What do we need to exercise power? We need information. It is a universally recognized fundamental principle that information is power. It is our right. You know that better than I do, but I just want to reiterate that to inexperienced hon. members. A long time ago, almost 100 years ago, in 1916, Bourinot said that “it is the constitutional right of either House to ask for such information as it can directly obtain by its own order from any department”.
We can keep quoting from our procedural guides. As a new MP, I read the House of Commons Procedure and Practice from cover to cover because if I am going to sit here I want to know how things work. It says that, legally, “Parliament has the ability to institute its own inquiries, to require the attendance of witnesses and to order the production of documents”. Why does it say that? Because documents are essential to the proper functioning of Parliament. It says that quite clearly.
Further, the Standing Orders talk about the standing committees, which brings me to my point. The parliamentary secretary, who is still here, can sit on those committees. What do the standing orders say about the standing committees? They say the same thing: that we can order the production of documents, etc. It is essential to committee work, they say. To order the production of documents we can adopt a motion to that effect. That is what we did. According to the Standing Orders, this power is absolute and has no limits.
They cannot say: “There are limits”. As long as the request is reasonable, we can ask for a document and obtain it.
Further on, it says that if something happens and we do not obtain the documentation, one option at our disposal is to move a motion requiring the government to produce it.
I have not been a member of Parliament for very long. However, this is the second time we have found ourselves in this type of situation. On April 27, 2010, the House took the government to task over documents pertaining to Afghan detainees. Probably all of us have children and grandchildren. When they are admonished once, it does not mean that it applies only the one time and that they can misbehave again. At a given point, enough is enough. This is now the second time, at least since I entered federal politics. It is not right.

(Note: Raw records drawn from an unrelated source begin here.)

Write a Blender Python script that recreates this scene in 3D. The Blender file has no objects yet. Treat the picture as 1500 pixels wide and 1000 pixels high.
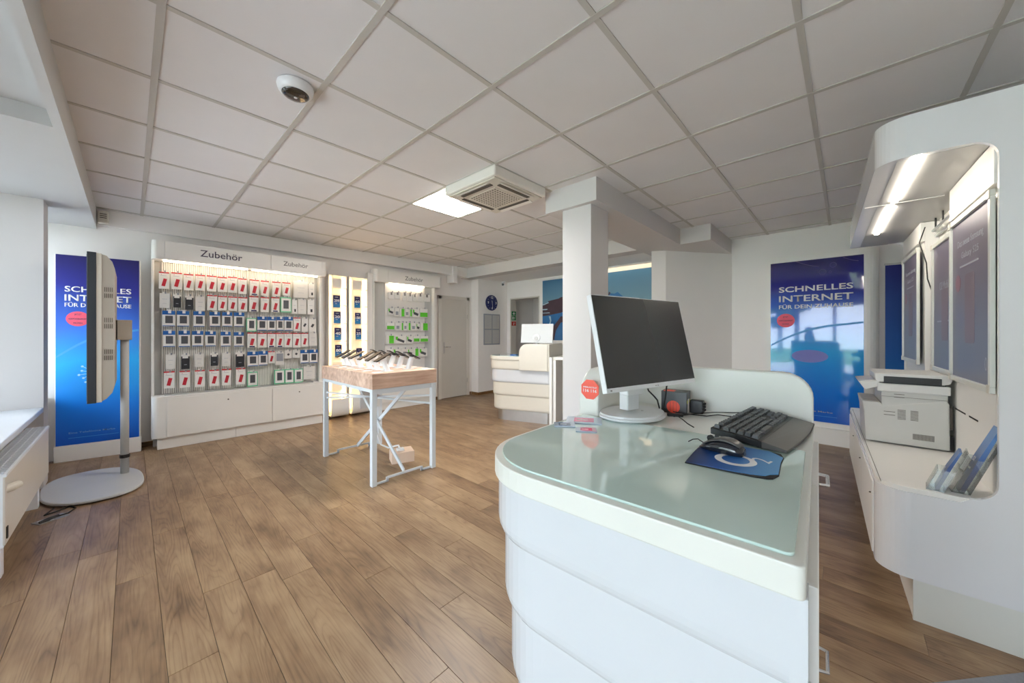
import bpy, bmesh, math, random
from math import sin, cos, pi, radians as R
from mathutils import Vector, Matrix
random.seed(7)
C = bpy.context.scene.collection
S = bpy.context.scene

# ------------------------------------------------------------------ camera, world, exposure
CAMH = 1.30
CEIL = 2.6306
YAW = R(-46.87)
FPX = 523.0
cam = bpy.data.cameras.new('camera')
cam.sensor_width = 36.0
cam.lens = FPX / 1500 * 36.0
cam.shift_y = -12 / 1500
cam.clip_start = 0.02
co = bpy.data.objects.new('camera', cam)
C.objects.link(co)
co.location = (0, 0, CAMH)
co.rotation_euler = (R(90), 0, YAW)
S.camera = co
S.view_settings.view_transform = 'Standard'
S.view_settings.look = 'None'
S.view_settings.gamma = 1.0
S.view_settings.use_curve_mapping = False
S.view_settings.exposure = 2.0
S.cycles.max_bounces = 16
S.cycles.diffuse_bounces = 10
S.cycles.transparent_max_bounces = 16

w = bpy.data.worlds.new('daylight_sky')
S.world = w
w.use_nodes = True
bg = w.node_tree.nodes['Background']
bg.inputs[0].default_value = (0.80, 0.88, 1.0, 1)
bg.inputs[1].default_value = 3.4


def portal(loc, rot, sx, sy):
    l = bpy.data.lights.new('window_portal', 'AREA')
    l.shape = 'RECTANGLE'
    l.size = sx
    l.size_y = sy
    l.cycles.is_portal = True
    o = bpy.data.objects.new('window_portal', l)
    o.location = loc
    o.rotation_euler = rot
    C.objects.link(o)


portal((-2.63, 1.19, 1.1), (0, R(-90), 0), 2.1, 3.7)
portal((-1.03, 4.03, 1.55), (0, R(-90), 0), 1.74, 1.76)
portal((-1.03, 5.5, 1.55), (0, R(-90), 0), 1.74, 0.72)


# ------------------------------------------------------------------ helpers: from the survey of the room
RV = (cos(YAW), sin(YAW), 0.0)
FV = (-sin(YAW), cos(YAW), 0.0)


def ray(px, py):
    a = (px - 750) / FPX
    return (FV[0] + RV[0] * a, FV[1] + RV[1] * a, (488 - py) / FPX)


def onz(px, py, z):
    d = ray(px, py)
    k = (z - CAMH) / d[2]
    return (d[0] * k, d[1] * k, z)


def onx(px, py, X):
    d = ray(px, py)
    k = X / d[0]
    return (X, d[1] * k, CAMH + d[2] * k)


class Frame:
    """a furniture group's own axes: u along, v across, turned by a few degrees in the room"""
    def __init__(s, ox, oy, deg):
        s.ox, s.oy, s.a = ox, oy, R(deg)
        s.u = (cos(s.a), sin(s.a))
        s.v = (-sin(s.a), cos(s.a))

    def w(s, u, v, z=0):
        return (s.ox + u * s.u[0] + v * s.v[0], s.oy + u * s.u[1] + v * s.v[1], z)

    def onv(s, px, py, v):
        d = ray(px, py)
        k = (v + s.ox * s.v[0] + s.oy * s.v[1]) / (d[0] * s.v[0] + d[1] * s.v[1])
        x, y = d[0] * k - s.ox, d[1] * k - s.oy
        return (x * s.u[0] + y * s.u[1], CAMH + d[2] * k)

    def onu(s, px, py, u):
        d = ray(px, py)
        k = (u + s.ox * s.u[0] + s.oy * s.u[1]) / (d[0] * s.u[0] + d[1] * s.u[1])
        x, y = d[0] * k - s.ox, d[1] * k - s.oy
        return (u, x * s.v[0] + y * s.v[1], CAMH + d[2] * k)

    def put(s, o, u, v, z=0, rot=0):
        o.location = s.w(u, v, z)
        o.rotation_euler = (o.rotation_euler[0], o.rotation_euler[1], s.a + R(rot))


DK = Frame(.66, .042, 2.5)       # front desk
WU = Frame(2.42, -.105, 2.1)     # wall unit on the right
SH = Frame(.20, 5.60, -.8)       # shelving on the far left wall
D2 = Frame(3.966, 3.026, 18.7)   # rear desk


# ------------------------------------------------------------------ helpers: meshes
class MB:
    def __init__(s):
        s.bm = bmesh.new()

    def box(s, x0, x1, y0, y1, z0, z1):
        v = [s.bm.verts.new(p) for p in ((x0, y0, z0), (x1, y0, z0), (x1, y1, z0), (x0, y1, z0),
                                         (x0, y0, z1), (x1, y0, z1), (x1, y1, z1), (x0, y1, z1))]
        for f in ((0, 3, 2, 1), (4, 5, 6, 7), (0, 1, 5, 4), (1, 2, 6, 5), (2, 3, 7, 6), (3, 0, 4, 7)):
            s.bm.faces.new([v[i] for i in f])
        return s

    def loft(s, rings, close=True):
        rr = [[s.bm.verts.new(p) for p in ring] for ring in rings]
        n = len(rr[0])
        for a, b in zip(rr, rr[1:]):
            for i in range(n):
                j = (i + 1) % n
                s.bm.faces.new((a[i], a[j], b[j], b[i]))
        if close:
            s.bm.faces.new(rr[0][::-1])
            s.bm.faces.new(rr[-1])
        return s

    def prism(s, poly, a, b, axis='z'):
        def p(q, t):
            if axis == 'z':
                return (q[0], q[1], t)
            if axis == 'x':
                return (t, q[0], q[1])
            return (q[0], t, q[1])
        return s.loft([[p(q, a) for q in poly], [p(q, b) for q in poly]])

    def tube(s, pts, r, seg=8, closed=False):
        pts = [Vector(p) for p in pts]
        rings = []
        up = Vector((0, 0, 1))
        for i, p in enumerate(pts):
            t = (pts[min(i + 1, len(pts) - 1)] - pts[max(i - 1, 0)]).normalized()
            a = up if abs(t.z) < .95 else Vector((1, 0, 0))
            x = t.cross(a).normalized()
            y = t.cross(x).normalized()
            rr = r[i] if isinstance(r, (list, tuple)) else r
            rings.append([p + rr * (cos(2 * pi * k / seg) * x + sin(2 * pi * k / seg) * y) for k in range(seg)])
        return s.loft(rings)

    def bar(s, p0, p1, wdt, hgt=None):
        hgt = hgt or wdt
        p0, p1 = Vector(p0), Vector(p1)
        t = (p1 - p0).normalized()
        a = Vector((0, 0, 1)) if abs(t.z) < .95 else Vector((1, 0, 0))
        x = t.cross(a).normalized()
        y = x.cross(t).normalized()
        q = [(-1, -1), (1, -1), (1, 1), (-1, 1)]
        return s.loft([[p + x * (i * wdt / 2) + y * (j * hgt / 2) for i, j in q] for p in (p0, p1)])

    def lathe(s, prof, seg=24, c=(0, 0, 0), sx=1, sy=1):
        return s.loft([[(c[0] + r * sx * cos(2 * pi * k / seg), c[1] + r * sy * sin(2 * pi * k / seg), c[2] + z)
                        for k in range(seg)] for r, z in prof])

    def poly(s, pts):
        s.bm.faces.new([s.bm.verts.new(p) for p in pts])
        return s

    def build(s, name, m, parent=None, bevel=0, smooth=False, sub=0, seg=2):
        bmesh.ops.recalc_face_normals(s.bm, faces=s.bm.faces)
        me = bpy.data.meshes.new(name)
        s.bm.to_mesh(me)
        s.bm.free()
        me.materials.append(m)
        o = bpy.data.objects.new(name, me)
        C.objects.link(o)
        if parent:
            o.parent = parent
        if smooth:
            for p in me.polygons:
                p.use_smooth = True
        if bevel:
            b = o.modifiers.new('bevel', 'BEVEL')
            b.width = bevel
            b.segments = seg
            b.limit_method = 'ANGLE'
            b.angle_limit = R(40)
        if sub:
            b = o.modifiers.new('sub', 'SUBSURF')
            b.levels = b.render_levels = sub
        return o


def rrect(x0, x1, y0, y1, r, n=6):
    """rounded rectangle, r = radii for corners (x0,y0),(x1,y0),(x1,y1),(x0,y1)"""
    if not isinstance(r, (tuple, list)):
        r = (r,) * 4
    out = []
    for (cx, cy, sx, sy, a0), rr in zip(((x0, y0, 1, 1, 180), (x1, y0, -1, 1, 270), (x1, y1, -1, -1, 0), (x0, y1, 1, -1, 90)), r):
        if rr <= 0:
            out.append((cx, cy))
            continue
        ox, oy = cx + sx * rr, cy + sy * rr
        for k in range(n + 1):
            a = R(a0 + 90 * k / n)
            out.append((ox + rr * cos(a), oy + rr * sin(a)))
    return out


def tag(o, label=None, cat=None, group=None, kind=None):
    if label:
        o['label'] = label
    if cat:
        o['category'] = cat
    if group:
        o['group'] = group
    if kind:
        o['kind'] = kind
    return o


def empty(name, label=None, cat=None, loc=(0, 0, 0), rot=0, group=None, kind=None):
    o = bpy.data.objects.new(name, None)
    o.empty_display_size = .05
    C.objects.link(o)
    o.location = loc
    o.rotation_euler = (0, 0, rot)
    return tag(o, label, cat, group, kind)


def inst(src, parent=None, loc=None, rot=None, scale=None, name=None):
    c = src.copy()
    if name:
        c.name = name
    C.objects.link(c)
    if parent:
        c.parent = parent
    if loc is not None:
        c.location = loc
    if rot is not None:
        c.rotation_euler = rot
    if scale is not None:
        c.scale = scale
    return c


KIDS = {}


def copy_tree(o, parent=None):
    c = o.copy()
    C.objects.link(c)
    if parent:
        c.parent = parent
    for ch in list(o.children):
        copy_tree(ch, c)
    return c


# ------------------------------------------------------------------ helpers: materials
def mat(name, col, rough=.5, metal=0, var=.03, scale=6, bump=0, coat=0, alpha=None, spec=.5):
    m = bpy.data.materials.new(name)
    m.use_nodes = True
    nt = m.node_tree
    b = nt.nodes['Principled BSDF']
    b.inputs['Roughness'].default_value = rough
    b.inputs['Metallic'].default_value = metal
    b.inputs['Specular IOR Level'].default_value = spec
    if coat:
        b.inputs['Coat Weight'].default_value = coat
        b.inputs['Coat Roughness'].default_value = .04
    tc = nt.nodes.new('ShaderNodeTexCoord')
    nz = nt.nodes.new('ShaderNodeTexNoise')
    nz.inputs['Scale'].default_value = scale
    nz.inputs['Detail'].default_value = 4
    nt.links.new(tc.outputs['Object'], nz.inputs['Vector'])
    mx = nt.nodes.new('ShaderNodeMix')
    mx.data_type = 'RGBA'
    c = list(col)[:3]
    mx.inputs[6].default_value = tuple(max(0, x * (1 - var)) for x in c) + (1,)
    mx.inputs[7].default_value = tuple(min(1, x * (1 + var)) for x in c) + (1,)
    nt.links.new(nz.outputs['Fac'], mx.inputs[0])
    nt.links.new(mx.outputs[2], b.inputs['Base Color'])
    if bump:
        bp = nt.nodes.new('ShaderNodeBump')
        bp.inputs['Strength'].default_value = bump
        bp.inputs['Distance'].default_value = .002
        nt.links.new(nz.outputs['Fac'], bp.inputs['Height'])
        nt.links.new(bp.outputs[0], b.inputs['Normal'])
    if alpha is not None:
        b.inputs['Alpha'].default_value = alpha
    return m


def srgb(r, g, b):
    f = lambda v: (v / 255 / 12.92) if v / 255 <= .04045 else ((v / 255 + .055) / 1.055) ** 2.4
    return (f(r), f(g), f(b))


def emit(name, col, strength):
    m = bpy.data.materials.new(name)
    m.use_nodes = True
    b = m.node_tree.nodes['Principled BSDF']
    b.inputs['Base Color'].default_value = (.9, .9, .9, 1)
    b.inputs['Emission Color'].default_value = tuple(col) + (1,)
    b.inputs['Emission Strength'].default_value = strength
    return m


def clear(name, tint=(1, 1, 1), gloss=.12, rough=.02):
    m = bpy.data.materials.new(name)
    m.use_nodes = True
    nt = m.node_tree
    for n in list(nt.nodes):
        if n.type == 'BSDF_PRINCIPLED':
            nt.nodes.remove(n)
    out = nt.nodes['Material Output']
    t = nt.nodes.new('ShaderNodeBsdfTransparent')
    t.inputs[0].default_value = tuple(tint) + (1,)
    g = nt.nodes.new('ShaderNodeBsdfGlossy')
    g.inputs['Roughness'].default_value = rough
    fr = nt.nodes.new('ShaderNodeFresnel')
    fr.inputs[0].default_value = 1.45
    ml = nt.nodes.new('ShaderNodeMath')
    ml.operation = 'MULTIPLY_ADD'
    ml.inputs[1].default_value = .8
    ml.inputs[2].default_value = gloss * .2
    nt.links.new(fr.outputs[0], ml.inputs[0])
    mx = nt.nodes.new('ShaderNodeMixShader')
    nt.links.new(ml.outputs[0], mx.inputs[0])
    nt.links.new(t.outputs[0], mx.inputs[1])
    nt.links.new(g.outputs[0], mx.inputs[2])
    nt.links.new(mx.outputs[0], out.inputs[0])
    return m


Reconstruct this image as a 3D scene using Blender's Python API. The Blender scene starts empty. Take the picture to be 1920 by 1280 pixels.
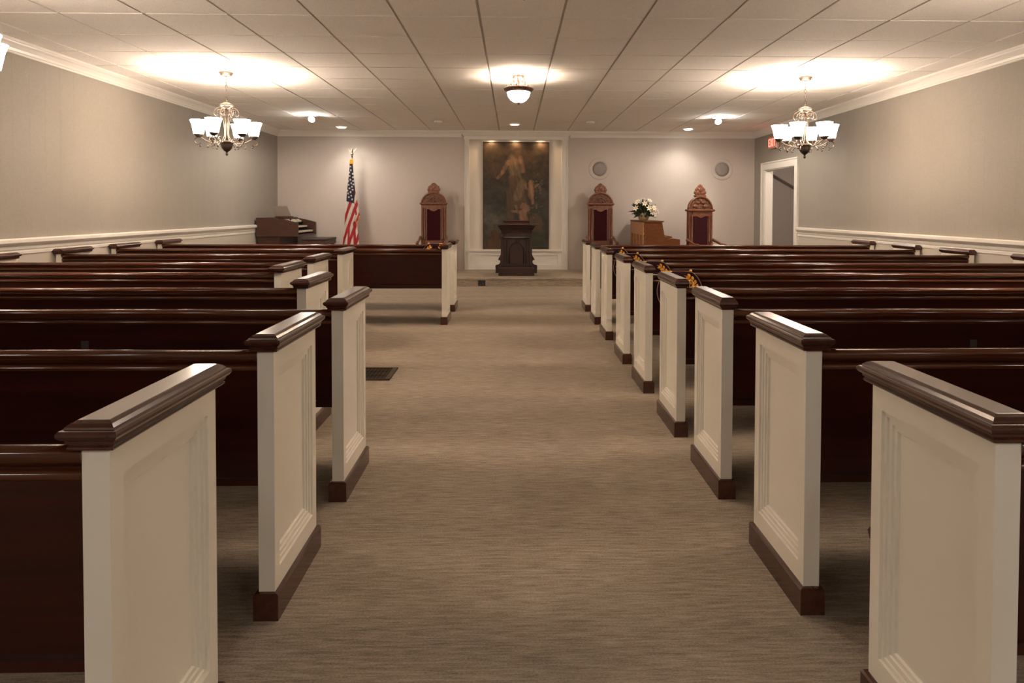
import bpy, bmesh, math, random
from mathutils import Vector, Matrix
from mathutils import noise as nz
random.seed(7)
PI = math.pi
sc = bpy.context.scene
COL = sc.collection

# ------------------------------------------------------------------ camera
H_CAM = 1.2177
F_PX = 1283.03
M = [[0.999735, 0.002716, -0.022854], [-0.00213, 0.999669, 0.025626], [0.022916, -0.02557, 0.99941]]  # rows right, up, forward in (x, height, depth)
cam_data = bpy.data.cameras.new('camera')
cam = bpy.data.objects.new('camera', cam_data)
COL.objects.link(cam)
cam_data.sensor_fit = 'HORIZONTAL'
cam_data.sensor_width = 36.0
cam_data.lens = F_PX / 1920 * 36.0
cam_data.shift_x = (960 - 991.5) / 1920
cam_data.shift_y = (426.2 - 640) / 1920
cam_data.clip_start = 0.02
_r, _u, _f = [Vector((r[0], r[2], r[1])).normalized() for r in M]
cam.matrix_world = Matrix(((_r.x, _u.x, -_f.x, 0), (_r.y, _u.y, -_f.y, 0), (_r.z, _u.z, -_f.z, H_CAM), (0, 0, 0, 1)))
sc.camera = cam

# ------------------------------------------------------------------ world, exposure
w = bpy.data.worlds.new('world'); sc.world = w; w.use_nodes = True
w.node_tree.nodes['Background'].inputs[0].default_value = (0.02, 0.017, 0.014, 1)
w.node_tree.nodes['Background'].inputs[1].default_value = 0.3
sc.view_settings.view_transform = 'Standard'
sc.view_settings.look = 'None'
sc.view_settings.gamma = 1
sc.view_settings.use_curve_mapping = False
sc.view_settings.exposure = 2.35
sc.cycles.max_bounces = 8
sc.cycles.diffuse_bounces = 5
sc.cycles.sample_clamp_indirect = 6

LAMP_W = 8.0        # one bulb in a chandelier shade
SHADE_E = 10.5
WARM = (1.0, 0.79, 0.60)
CEIL_W = 6.5
CAN_W = 9.5

# ------------------------------------------------------------------ room dimensions
WL, WR = -4.2249, 4.3937
YB, YR = 12.3875, -3.2          # back wall (far), rear wall (behind camera)
CEI = 2.634
TILE = 0.6096
GX0, GY0 = -0.2497, 5.067
DH, DY = 0.135, 10.875          # platform height and front edge
CAPB = 0.8                      # underside of the pew end caps
XL, XR = -0.6953, 0.87
ZK = {1: 1.203, 2: 2.023, 3: 2.849, 4: 3.636, 5: 4.512, 6: 5.376, 7: 6.373, 8: 7.24, 9: 8.172}
DEP = 0.4255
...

On April 27, the Speaker ruled that it is an indisputable privilege, on which the parliamentary system is based, and he ordered the government to do its job.
In the case of the Afghan detainees, national security was the reason given by the government. Today, they are claiming cabinet confidence. Every day, they invent something new. They will invent something else for the next time. I am still trying to understand why the Conservatives are doing this.
Just yesterday, the second question I asked the President of the Treasury Board was why it had become a secret. I even gave him some possible answers. Does the government have something to hide? Is it incompetent? Intransigent? Incapable? Inept? Powerless? Insolent? Motivated by ideology? Perhaps the government does not want to provide the information. For ideological reasons, it wants to hide things.
We have a fine example, that of the Minister of International Cooperation. She hid the facts for one year. We wonder why she did it. She did not do it inadvertently, out of incompetence or for lack of authority. She was motivated by ideology. She did not want to make it seem as though she had changed the recommendation. The government does have the right to decide, but it must do so appropriately, without hiding anything, and without preventing us from exercising our authority to ask questions.
Information management by this government is an issue, and unfortunately not just in this case. There is also the long form census. That is another fine example. Ever since Canada came into being, there have been census forms. We have measurements, we have the right to statistics and information. Why? To exercise power.
I am thinking of the father of the member for Louis-Hébert, who is my brother and a noted demographer. Where will he go for information? His entire career has been based on information collected during the census. What will he do? What will future demographers do? We are talking about the power of information and information management. The Information Commissioner is complaining because it takes too long to get information. Why are they not providing the information? Why are they keeping it? It is important because we are talking about corporate taxes. Corporate taxes are important because our tax system is based on what? Either we tax individuals or we tax businesses.
If we decide to tax businesses, we tax SMEs or we tax large corporations. The government says that it wants lower taxes for large corporations. Why? It must give us some information on that.
Since 2007, the taxes for SMEs have been cut from 12% to 11%, a difference of 8%. But for large corporations, taxes have gone from 22% to 15%, a difference of 32%. Anyone who is familiar with the second derivative can calculate that the tax cut for SMEs is four times lower. I want to know because we believe that tax policy is important. I want to know where the Conservatives are getting their numbers.
The Bloc Québécois has released its budget bible for this year. We think that it should be Quebec's turn. The bible was given to the Minister of Finance. The Minister of State for Finance was there, as was the member for Saint Boniface. They said that it was serious work, and it was. We worked hard with the information we had and we want to continue to do so.
I have the 2010 annual report of the Royal Bank of Canada right here. It is not the report for 1810 but for 2010. The estimates of the taxes that would be payable if all foreign subsidiaries' accumulated unremitted earnings were repatriated are set out on page 125. We have the information from the Royal Bank. The estimates are $763 million for 2010, $821 million for 2009 and $920 million for 2008. I have information. I can say whether or not I agree. I can form my own opinion because I have the facts. The government is hiding the facts from us.
For as long as we are here, we will act as an ethics watchdog. We know what the Liberals' ethics led to. We need only look so far as the sponsorship scandal. They wanted to circumvent or violate the law but they were punished. The Conservatives think that exercising power means having complete control. That is not what it means to exercise power.
Public funds do not belong to the Liberal Party of Canada. They know that; they paid for it. Public funds do not belong to the Conservative Party of Canada. The money is not theirs. They cannot do whatever they want with it, however they want, without any accountability and without telling us how they are using it.
The Bloc Québécois's opinion has not changed. Why are we working toward independence for Quebec? There are three reasons: to sign our own treaties, pass our own laws and collect our own taxes. We want to have a tax policy that will make it possible to distribute the wealth much more effectively. We have the means to do it because we have information on this subject. A lack of information about big business restricts my freedom. I do not think that I came her to have my freedom restricted.